Based on this formula, you’ll want to take the assets from the current period and subtract the fixed assets from the previous year. Don’t count any intangible assets or assets that you acquired via acquisitions during the reporting period. This will give you your “Current Period’s PP&E.”

Once you have this number, you can subtract the accumulated depreciation of the previous period from that of the current period. The result will be the “Current Period’s Depreciation.” Following the subtractions, you can add the “Current Period’s Depreciation” to give you your capital expenditures for the current period.

How to stay within your budget when investing in CapEx

If you’re wondering how to set the right budget for your capital expenditures, there are some ways to do so and get the most from these expenses. These include:

Ensure the CapEx is worth it

Before investing, consider the logistics of the investment and whether it will benefit you in the long run. Think about what kind of ROI you can expect on the investment and when you can expect to see it. Also, consider the extent of the project and what it will entail, along with the CapEx’s value compared to other types of expenses.

Consider financing

In many cases, business owners may be able to spend available capital on CapEx investments, but you may benefit from a financing option if this is more ideal. When taking financing into consideration, make sure you understand what the different options will give you and determine whether you’ll be able to pay off any debt before committing to any loan.

Prepare for any inconveniences

Keep in mind that something could go wrong with any type of CapEx project. Preparing for potential issues can help you avoid or navigate them. Consider the various factors involved in the project, including the types of resources you’ll need.
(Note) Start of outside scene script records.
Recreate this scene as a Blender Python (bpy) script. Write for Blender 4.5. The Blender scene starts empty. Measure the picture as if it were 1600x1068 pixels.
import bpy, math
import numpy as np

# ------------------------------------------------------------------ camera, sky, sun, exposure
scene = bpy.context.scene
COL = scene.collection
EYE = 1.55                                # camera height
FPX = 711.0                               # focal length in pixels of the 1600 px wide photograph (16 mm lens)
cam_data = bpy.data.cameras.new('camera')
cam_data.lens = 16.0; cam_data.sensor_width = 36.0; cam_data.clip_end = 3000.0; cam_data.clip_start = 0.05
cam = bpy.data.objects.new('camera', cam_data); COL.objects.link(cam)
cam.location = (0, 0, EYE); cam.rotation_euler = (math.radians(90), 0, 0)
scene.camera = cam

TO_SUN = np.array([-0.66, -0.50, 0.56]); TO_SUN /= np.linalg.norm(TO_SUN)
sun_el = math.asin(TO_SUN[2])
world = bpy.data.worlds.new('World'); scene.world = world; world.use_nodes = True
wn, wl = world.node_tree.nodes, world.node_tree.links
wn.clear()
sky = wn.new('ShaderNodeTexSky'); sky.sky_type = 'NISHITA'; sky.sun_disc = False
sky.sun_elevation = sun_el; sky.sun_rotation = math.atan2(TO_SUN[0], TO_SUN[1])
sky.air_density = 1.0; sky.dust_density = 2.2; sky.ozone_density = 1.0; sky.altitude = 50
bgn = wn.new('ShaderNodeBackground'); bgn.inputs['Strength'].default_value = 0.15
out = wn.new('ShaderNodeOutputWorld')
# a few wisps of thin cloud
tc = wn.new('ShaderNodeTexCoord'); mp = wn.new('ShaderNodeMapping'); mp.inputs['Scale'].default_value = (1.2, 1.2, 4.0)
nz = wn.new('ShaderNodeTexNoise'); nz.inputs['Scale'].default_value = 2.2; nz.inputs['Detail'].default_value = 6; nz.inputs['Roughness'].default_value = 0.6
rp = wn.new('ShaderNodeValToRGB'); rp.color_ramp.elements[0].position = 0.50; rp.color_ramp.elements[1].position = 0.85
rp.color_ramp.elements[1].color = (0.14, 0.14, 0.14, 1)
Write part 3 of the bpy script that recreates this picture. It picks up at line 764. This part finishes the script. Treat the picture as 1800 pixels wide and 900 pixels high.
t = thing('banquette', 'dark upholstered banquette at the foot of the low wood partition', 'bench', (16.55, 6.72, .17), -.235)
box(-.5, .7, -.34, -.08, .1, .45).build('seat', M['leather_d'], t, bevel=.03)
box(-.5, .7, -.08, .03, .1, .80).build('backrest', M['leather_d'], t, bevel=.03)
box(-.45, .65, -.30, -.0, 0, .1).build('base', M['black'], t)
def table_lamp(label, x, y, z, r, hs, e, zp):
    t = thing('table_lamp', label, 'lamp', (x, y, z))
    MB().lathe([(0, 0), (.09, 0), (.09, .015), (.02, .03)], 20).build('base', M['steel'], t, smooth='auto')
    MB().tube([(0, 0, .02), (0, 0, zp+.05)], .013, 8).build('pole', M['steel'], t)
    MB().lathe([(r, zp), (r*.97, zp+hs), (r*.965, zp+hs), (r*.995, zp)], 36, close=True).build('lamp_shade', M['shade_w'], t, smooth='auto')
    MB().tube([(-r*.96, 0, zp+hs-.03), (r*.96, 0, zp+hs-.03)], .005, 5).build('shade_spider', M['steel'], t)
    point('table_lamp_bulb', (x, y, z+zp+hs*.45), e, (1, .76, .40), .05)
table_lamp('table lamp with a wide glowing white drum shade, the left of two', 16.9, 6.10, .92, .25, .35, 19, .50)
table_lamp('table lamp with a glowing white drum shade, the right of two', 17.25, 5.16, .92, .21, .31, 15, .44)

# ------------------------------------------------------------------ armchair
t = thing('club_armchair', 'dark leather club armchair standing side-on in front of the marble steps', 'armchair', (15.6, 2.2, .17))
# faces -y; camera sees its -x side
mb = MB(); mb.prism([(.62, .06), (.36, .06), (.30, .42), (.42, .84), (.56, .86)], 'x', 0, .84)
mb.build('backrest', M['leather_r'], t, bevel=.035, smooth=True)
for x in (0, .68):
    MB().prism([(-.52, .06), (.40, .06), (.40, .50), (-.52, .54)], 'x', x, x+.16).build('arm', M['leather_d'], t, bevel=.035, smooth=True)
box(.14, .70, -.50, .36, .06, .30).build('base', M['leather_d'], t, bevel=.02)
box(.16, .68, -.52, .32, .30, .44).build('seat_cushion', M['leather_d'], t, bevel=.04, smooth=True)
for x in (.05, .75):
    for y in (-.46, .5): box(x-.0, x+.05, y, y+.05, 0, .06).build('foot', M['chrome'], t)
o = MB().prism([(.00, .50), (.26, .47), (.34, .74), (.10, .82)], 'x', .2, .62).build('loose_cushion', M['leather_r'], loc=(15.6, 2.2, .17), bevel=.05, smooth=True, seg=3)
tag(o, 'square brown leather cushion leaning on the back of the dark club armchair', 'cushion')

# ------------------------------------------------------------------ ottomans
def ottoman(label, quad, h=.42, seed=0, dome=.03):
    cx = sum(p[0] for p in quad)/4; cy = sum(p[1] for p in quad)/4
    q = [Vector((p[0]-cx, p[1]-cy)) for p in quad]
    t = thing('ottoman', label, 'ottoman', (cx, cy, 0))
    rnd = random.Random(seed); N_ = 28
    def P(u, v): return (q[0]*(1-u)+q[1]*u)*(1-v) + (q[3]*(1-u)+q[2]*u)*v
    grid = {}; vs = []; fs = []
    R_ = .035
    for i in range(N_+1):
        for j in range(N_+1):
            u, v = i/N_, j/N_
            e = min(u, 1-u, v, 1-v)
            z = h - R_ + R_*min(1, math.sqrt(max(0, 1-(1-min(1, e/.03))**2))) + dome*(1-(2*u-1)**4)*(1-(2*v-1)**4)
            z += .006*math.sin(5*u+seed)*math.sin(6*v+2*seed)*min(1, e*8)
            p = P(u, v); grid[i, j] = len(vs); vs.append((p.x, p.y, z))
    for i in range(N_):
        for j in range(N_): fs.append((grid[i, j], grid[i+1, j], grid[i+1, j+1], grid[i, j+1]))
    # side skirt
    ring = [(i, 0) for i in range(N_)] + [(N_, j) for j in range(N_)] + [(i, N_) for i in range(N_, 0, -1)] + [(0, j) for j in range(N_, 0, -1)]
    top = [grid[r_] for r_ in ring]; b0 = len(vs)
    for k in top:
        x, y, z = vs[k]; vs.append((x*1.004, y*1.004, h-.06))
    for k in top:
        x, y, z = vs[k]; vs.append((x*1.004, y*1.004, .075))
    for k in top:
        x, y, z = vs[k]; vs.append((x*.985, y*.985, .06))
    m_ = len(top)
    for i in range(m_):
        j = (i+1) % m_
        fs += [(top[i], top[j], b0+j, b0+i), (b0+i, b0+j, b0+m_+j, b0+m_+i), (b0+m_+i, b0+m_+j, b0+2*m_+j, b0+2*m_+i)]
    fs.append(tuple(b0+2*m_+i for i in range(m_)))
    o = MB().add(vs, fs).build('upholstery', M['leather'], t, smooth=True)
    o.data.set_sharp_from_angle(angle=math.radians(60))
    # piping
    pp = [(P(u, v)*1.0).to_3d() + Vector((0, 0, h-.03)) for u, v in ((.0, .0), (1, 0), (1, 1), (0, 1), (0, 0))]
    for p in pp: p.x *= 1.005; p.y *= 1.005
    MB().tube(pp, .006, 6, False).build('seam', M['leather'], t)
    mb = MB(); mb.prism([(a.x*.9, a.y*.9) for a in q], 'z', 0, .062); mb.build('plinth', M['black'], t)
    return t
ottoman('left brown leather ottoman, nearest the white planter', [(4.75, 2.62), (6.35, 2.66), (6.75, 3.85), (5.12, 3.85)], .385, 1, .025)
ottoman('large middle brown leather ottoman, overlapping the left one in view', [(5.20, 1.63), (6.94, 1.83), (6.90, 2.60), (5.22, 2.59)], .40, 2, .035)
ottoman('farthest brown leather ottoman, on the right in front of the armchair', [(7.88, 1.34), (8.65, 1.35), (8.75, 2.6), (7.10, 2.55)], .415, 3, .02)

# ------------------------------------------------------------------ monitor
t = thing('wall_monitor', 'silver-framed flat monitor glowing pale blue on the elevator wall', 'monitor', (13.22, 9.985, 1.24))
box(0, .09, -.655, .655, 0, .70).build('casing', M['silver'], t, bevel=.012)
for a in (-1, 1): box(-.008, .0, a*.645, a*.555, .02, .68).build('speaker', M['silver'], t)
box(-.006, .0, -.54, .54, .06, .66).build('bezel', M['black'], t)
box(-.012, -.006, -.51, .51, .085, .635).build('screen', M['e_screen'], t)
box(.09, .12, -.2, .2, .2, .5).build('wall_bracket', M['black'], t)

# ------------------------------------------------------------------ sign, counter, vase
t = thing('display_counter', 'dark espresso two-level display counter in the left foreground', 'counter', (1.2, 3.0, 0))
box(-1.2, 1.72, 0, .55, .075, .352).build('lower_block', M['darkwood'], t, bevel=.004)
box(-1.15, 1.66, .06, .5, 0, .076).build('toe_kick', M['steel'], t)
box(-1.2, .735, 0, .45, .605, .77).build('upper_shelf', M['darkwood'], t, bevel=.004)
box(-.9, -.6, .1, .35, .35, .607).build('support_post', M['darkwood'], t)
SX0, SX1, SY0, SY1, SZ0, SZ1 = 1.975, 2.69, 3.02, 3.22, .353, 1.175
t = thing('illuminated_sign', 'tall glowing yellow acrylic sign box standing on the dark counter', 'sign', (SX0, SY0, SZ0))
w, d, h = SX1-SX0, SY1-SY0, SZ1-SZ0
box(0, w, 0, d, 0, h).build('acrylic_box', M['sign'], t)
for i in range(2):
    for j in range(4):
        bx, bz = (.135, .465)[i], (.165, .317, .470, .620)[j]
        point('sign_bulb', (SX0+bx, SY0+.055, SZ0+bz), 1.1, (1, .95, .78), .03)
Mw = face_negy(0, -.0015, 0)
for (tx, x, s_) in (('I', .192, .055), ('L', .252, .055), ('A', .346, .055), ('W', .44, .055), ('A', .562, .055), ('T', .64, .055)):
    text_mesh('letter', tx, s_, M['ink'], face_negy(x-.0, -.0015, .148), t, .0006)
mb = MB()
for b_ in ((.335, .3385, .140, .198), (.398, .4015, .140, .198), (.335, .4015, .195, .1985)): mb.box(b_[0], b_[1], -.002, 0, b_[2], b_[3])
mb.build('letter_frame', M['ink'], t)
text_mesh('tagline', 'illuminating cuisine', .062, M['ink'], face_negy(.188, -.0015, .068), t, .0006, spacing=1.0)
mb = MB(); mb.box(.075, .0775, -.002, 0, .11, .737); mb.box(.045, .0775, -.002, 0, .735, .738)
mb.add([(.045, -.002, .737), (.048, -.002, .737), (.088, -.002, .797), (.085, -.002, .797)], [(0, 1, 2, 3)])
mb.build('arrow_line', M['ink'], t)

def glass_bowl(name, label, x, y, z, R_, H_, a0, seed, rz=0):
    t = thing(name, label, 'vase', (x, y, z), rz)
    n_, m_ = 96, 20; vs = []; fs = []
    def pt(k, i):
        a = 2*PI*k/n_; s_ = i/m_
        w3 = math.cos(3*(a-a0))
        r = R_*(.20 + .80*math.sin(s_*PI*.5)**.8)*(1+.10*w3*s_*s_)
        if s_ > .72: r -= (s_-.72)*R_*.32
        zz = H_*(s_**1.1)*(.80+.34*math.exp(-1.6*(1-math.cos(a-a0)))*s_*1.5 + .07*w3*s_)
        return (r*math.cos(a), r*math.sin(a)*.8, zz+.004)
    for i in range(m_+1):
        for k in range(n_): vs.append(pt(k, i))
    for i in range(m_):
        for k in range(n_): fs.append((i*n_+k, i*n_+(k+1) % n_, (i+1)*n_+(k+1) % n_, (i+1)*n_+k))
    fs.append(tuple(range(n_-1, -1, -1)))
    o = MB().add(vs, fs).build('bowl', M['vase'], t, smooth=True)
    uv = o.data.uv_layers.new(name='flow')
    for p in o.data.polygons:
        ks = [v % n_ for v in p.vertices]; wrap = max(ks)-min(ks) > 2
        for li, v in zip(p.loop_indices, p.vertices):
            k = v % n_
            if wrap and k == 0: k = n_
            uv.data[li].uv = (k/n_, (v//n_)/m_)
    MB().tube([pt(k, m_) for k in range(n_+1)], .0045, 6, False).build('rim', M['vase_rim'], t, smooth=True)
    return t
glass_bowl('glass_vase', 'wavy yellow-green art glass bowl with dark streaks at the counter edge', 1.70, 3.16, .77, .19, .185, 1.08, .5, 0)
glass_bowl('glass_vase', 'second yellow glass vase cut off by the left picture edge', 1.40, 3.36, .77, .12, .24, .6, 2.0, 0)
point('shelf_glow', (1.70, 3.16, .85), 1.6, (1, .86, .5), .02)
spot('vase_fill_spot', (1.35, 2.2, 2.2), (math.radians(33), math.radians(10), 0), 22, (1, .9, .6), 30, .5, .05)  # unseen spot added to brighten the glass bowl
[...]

Additionally, consider how the project could impact your company’s operations and what you might need to do to avert potential inefficiencies.

Calculate the CapEx ratio

You can more effectively budget for CapEx by using the CapEx ratio, which involves the following formula:

Operating Cash Flow / Capital Expenditures = CapEx Ratio

You may also need to subtract any dividends from “Operating Cash Flow” if you need to pay equity holders.

When you calculate the CapEx ratio, the total value should be higher than one. This would show that you have enough money coming in to spend on CapEx as your business grows. If the ratio falls below one, you may require additional funding from other sources.

Measure and carefully invest in capital expenditures

Taking the right approach to CapEx will help you make the most of these necessary expenses. With the best investments, your business will have the chance to grow and experience long-term success.